Artur Mas no quiso volverse ayer de la Carrera de San Jerónimo con el rabo entre las piernas como le ocurriera a Ibarretxe con su plan y optó por seguir la estrategia emprendida con el mando a distancia que siempre resulta más cómodo. En cambio, en un acto en Girona de una empresa de postín en la víspera de la sesión parlamentaria, no tuvo empacho en estar con el heredero de la Corona y sumarse al brindis de éste «por el futuro esperanzador que queremos forjar juntos», dentro de una apuesta decidida del Príncipe de Asturias ahora que nos la jugamos todos empezando por él.

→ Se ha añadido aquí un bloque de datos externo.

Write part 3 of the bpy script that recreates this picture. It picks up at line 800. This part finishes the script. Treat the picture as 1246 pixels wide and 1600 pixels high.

Tras el rechazo del Congreso a la consulta, en el mejor de los casos estamos igual y con el símbolo más internacional de Cataluña en otra encrucijada hoy en el Manzanares. Para no querer saber nada de Madrid, están allí todo el día. El Barça se ha convertido en el estandarte de una aspiración.

De hecho, dentro de una afición fría según se harta de repetir ese esteta del arte de vivir que es Dani Alves, el estadio se enciende más con la reclamación de independencia que con el juego del equipo esta temporada. Algunos de los participantes en la competición insisten en que lo único que están haciendo es buscar una salida al callejón en el que se ha metido Mas, pero da la impresión de que esa fase del juego ha sido superada y que lo que empezó siendo coartada para escapar de unos pésimos registros económicos se ha convertido en su único leitmotiv y en algo seguido con mucha mayor pasión que antes del lío. Aunque, cuidado, que nada suele se tan sólido como parece. Sin ir más lejos, al mejor Barça de la historia sólo le queda en la racha que ha cogido que Shakira deje a Piqué y se junte con Figo. Y si a Casillas le diera con todo el derecho por cambiar de acera, el único capaz de evitar que esto se fuese al garete ya sabemos quién sería. Un Del Bosque, efectivamente.